start Recorded information

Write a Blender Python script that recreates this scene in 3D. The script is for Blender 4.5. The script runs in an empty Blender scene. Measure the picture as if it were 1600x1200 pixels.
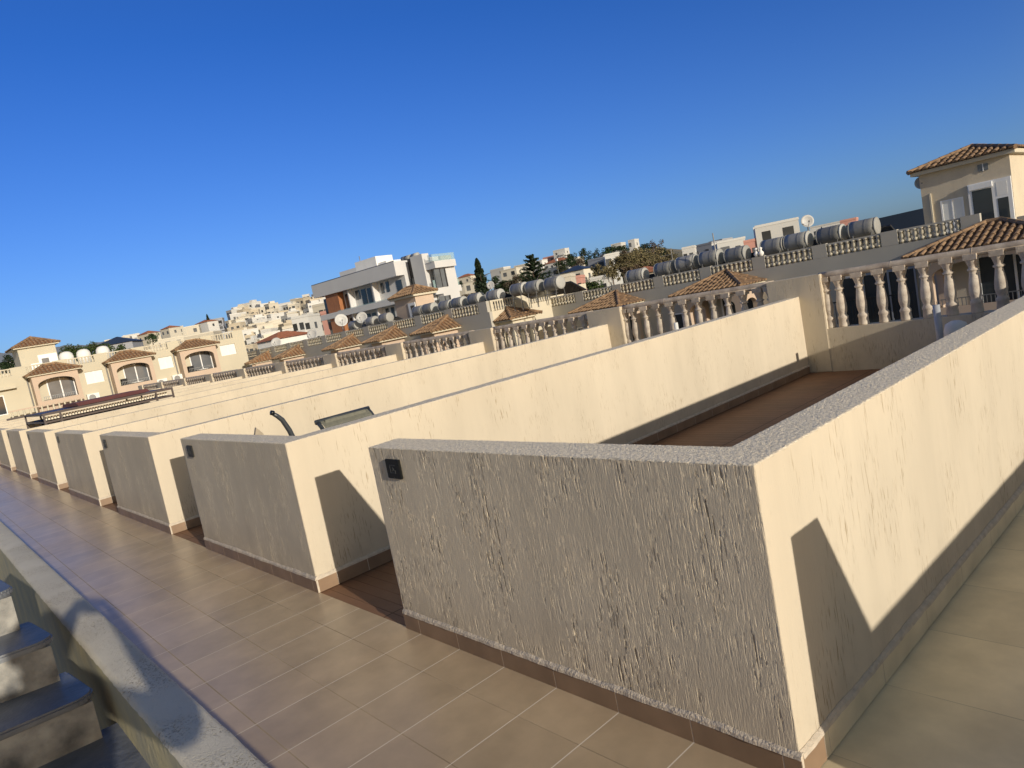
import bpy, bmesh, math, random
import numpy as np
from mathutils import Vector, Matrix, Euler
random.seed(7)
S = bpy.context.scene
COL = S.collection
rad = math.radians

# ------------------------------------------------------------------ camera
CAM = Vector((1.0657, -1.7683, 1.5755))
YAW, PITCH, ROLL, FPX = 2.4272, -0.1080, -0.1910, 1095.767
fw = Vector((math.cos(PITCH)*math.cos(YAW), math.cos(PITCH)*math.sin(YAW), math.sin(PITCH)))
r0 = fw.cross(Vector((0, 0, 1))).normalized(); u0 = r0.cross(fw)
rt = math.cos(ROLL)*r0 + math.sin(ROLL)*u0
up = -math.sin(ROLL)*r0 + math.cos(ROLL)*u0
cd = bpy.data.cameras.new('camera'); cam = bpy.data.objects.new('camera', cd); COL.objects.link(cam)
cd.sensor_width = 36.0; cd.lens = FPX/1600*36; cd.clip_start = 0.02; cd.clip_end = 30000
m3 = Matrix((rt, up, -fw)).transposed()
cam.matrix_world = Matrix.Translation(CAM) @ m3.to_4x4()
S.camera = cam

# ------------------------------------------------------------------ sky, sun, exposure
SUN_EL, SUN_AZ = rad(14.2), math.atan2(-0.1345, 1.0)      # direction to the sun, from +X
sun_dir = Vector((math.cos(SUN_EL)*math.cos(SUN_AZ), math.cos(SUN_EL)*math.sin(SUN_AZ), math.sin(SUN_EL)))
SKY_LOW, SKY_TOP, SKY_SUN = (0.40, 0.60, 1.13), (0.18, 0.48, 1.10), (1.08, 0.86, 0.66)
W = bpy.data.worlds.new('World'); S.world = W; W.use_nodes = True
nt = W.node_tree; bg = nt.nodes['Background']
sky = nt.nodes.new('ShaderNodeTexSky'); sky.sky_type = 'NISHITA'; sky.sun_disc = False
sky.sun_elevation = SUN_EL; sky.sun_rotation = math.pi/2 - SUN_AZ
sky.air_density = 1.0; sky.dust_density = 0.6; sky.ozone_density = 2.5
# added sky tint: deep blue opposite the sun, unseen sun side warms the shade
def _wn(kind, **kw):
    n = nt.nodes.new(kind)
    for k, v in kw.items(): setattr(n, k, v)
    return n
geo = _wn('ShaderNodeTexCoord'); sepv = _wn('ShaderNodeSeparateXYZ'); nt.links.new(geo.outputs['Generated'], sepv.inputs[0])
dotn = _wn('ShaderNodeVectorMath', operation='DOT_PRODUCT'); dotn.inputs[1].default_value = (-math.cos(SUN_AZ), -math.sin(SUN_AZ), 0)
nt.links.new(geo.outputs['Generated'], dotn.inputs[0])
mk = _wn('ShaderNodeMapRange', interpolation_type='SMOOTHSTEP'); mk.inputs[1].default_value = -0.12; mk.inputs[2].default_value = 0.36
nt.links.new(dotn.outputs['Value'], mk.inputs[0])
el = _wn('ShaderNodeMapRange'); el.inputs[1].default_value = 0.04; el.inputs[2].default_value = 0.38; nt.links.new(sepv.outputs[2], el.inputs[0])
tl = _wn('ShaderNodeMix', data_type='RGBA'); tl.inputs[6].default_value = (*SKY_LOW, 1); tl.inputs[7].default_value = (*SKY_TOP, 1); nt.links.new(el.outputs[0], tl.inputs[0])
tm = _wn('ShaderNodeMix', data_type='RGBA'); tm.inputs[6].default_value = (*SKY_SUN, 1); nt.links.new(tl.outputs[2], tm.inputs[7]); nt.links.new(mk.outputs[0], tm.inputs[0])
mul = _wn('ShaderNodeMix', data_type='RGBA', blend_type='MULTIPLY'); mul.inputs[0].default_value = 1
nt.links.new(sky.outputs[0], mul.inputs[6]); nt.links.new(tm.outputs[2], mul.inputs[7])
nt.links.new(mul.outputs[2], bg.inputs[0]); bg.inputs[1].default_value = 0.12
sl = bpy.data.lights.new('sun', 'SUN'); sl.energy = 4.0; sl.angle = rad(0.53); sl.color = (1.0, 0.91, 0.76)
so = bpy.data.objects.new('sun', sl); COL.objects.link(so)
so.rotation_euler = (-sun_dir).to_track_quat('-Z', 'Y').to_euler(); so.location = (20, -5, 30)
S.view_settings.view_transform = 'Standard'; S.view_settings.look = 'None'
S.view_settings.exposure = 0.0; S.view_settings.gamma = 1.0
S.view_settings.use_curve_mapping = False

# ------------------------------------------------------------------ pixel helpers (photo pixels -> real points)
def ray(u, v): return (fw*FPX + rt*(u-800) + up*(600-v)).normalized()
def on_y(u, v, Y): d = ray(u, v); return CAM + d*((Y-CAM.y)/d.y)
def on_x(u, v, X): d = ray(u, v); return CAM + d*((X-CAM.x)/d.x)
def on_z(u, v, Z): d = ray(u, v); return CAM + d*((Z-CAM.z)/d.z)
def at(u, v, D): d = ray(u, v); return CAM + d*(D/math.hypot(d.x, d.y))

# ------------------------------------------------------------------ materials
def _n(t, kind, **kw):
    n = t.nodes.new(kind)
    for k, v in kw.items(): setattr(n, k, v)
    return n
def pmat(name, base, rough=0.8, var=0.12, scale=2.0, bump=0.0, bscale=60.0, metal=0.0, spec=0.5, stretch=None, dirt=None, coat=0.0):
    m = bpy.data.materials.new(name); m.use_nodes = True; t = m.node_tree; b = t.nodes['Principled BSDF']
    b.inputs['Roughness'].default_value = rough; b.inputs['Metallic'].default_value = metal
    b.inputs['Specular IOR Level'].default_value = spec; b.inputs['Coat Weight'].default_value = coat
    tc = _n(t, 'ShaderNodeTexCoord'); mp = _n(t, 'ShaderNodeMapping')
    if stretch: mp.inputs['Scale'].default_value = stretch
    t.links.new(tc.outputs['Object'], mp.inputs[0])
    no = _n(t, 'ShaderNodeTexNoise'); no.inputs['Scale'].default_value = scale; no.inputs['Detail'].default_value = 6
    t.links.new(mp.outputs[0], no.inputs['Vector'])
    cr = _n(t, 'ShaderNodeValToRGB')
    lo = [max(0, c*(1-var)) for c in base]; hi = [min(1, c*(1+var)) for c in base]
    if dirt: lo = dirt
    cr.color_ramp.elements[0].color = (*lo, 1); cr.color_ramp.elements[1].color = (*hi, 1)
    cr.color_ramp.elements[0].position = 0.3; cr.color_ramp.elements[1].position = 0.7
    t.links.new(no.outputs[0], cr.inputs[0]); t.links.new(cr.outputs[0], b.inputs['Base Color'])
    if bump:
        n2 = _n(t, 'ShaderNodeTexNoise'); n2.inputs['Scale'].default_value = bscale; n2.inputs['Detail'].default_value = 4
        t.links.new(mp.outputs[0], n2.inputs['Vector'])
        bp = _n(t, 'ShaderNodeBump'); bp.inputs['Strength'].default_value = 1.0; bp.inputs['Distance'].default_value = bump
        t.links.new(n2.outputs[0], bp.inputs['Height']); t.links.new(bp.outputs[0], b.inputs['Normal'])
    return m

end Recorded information

= Task objective =
Quote, please, every line of the material above from its start through the line that has "S.camera = cam", reproducing the words exactly and dropping any images.

= Answer =
Write a Blender Python script that recreates this scene in 3D. The script is for Blender 4.5. The script runs in an empty Blender scene. Measure the picture as if it were 1600x1200 pixels.
import bpy, bmesh, math, random
import numpy as np
from mathutils import Vector, Matrix, Euler
random.seed(7)
S = bpy.context.scene
COL = S.collection
rad = math.radians

# ------------------------------------------------------------------ camera
CAM = Vector((1.0657, -1.7683, 1.5755))
YAW, PITCH, ROLL, FPX = 2.4272, -0.1080, -0.1910, 1095.767
fw = Vector((math.cos(PITCH)*math.cos(YAW), math.cos(PITCH)*math.sin(YAW), math.sin(PITCH)))
r0 = fw.cross(Vector((0, 0, 1))).normalized(); u0 = r0.cross(fw)
rt = math.cos(ROLL)*r0 + math.sin(ROLL)*u0
up = -math.sin(ROLL)*r0 + math.cos(ROLL)*u0
cd = bpy.data.cameras.new('camera'); cam = bpy.data.objects.new('camera', cd); COL.objects.link(cam)
cd.sensor_width = 36.0; cd.lens = FPX/1600*36; cd.clip_start = 0.02; cd.clip_end = 30000
m3 = Matrix((rt, up, -fw)).transposed()
cam.matrix_world = Matrix.Translation(CAM) @ m3.to_4x4()
S.camera = cam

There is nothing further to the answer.